(San Juan, PR – May 20, 2018) – The Financial Oversight and Management Board for Puerto Rico (the “Oversight Board”) created by Congress under the bipartisan Puerto Rico Oversight, Management and Economic Stability Act (“PROMESA” or the “Act”) today announced that it will amend the Commonwealth Fiscal Plan to ensure timely implementation of critical structural reforms and to comply with the short and long term goals of the New Fiscal Plan.

“The Oversight Board reiterates its commitment to achieve the mandates of PROMESA of helping Puerto Rico attain fiscal balance and return to capital markets in a sustainable way, and to further those goals we have reached an understanding with the Government on a series of reinvestments in line with necessary economic development goals, that will ensure, among other initiatives, the implementation of Labor Reform efforts and Ease of Doing Business reforms that are critical to Puerto Rico’s future and that will further improve the competitiveness of the economy,” said the Board’s Chairman, José Carrión.

“These reforms, including Puerto Rico becoming an ‘employment-at-will’ jurisdiction, will help the Island to grow and become more competitive, to reverse the negative trend of the economy, and allow us to put together a credible and viable long-term vision for Puerto Rico with a Plan of Adjustment that can help the Commonwealth restructure its debt and come out of Title III,” Carrión added.

The Board added that it has accepted some proposals from the Puerto Rico Government that will be incorporated in the amended New Fiscal Plan to ensure that those structural reforms, which are the backbone of returning growth to the economy of Puerto Rico, are implemented.

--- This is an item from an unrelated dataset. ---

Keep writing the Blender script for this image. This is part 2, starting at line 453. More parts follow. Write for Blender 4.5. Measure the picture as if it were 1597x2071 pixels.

The revisions are a result of the commitment by the Governor and Legislature to approve labor reform before the end of this fiscal year, thus considerably reducing implementation risks of the Fiscal Plan and avoiding costly litigation.

The changes also include amending the reinvestment sections of the New Fiscal Plan to reflect new investments that minimize implementation risks and push forward economic development. Moreover, the Board is strengthening the Ease of Doing Business reforms by adding the requirement to improve Puerto Rico’s ranking in the Trading Across Borders established benchmarks to maximize the ability to rebuild its competitive economy.

The Board’s Chairman further explained that these changes reduce the projected annual surplus for FY19 by only $101 million and estimates the 6-year surplus at $6,048 million. He also said that the New Fiscal Plan will soon be recertified to reflect these revisions, the budget process will continue to ensure compliance with the New Fiscal Plan as recertified, and increased monitoring will ensure timely implementation of the Plan.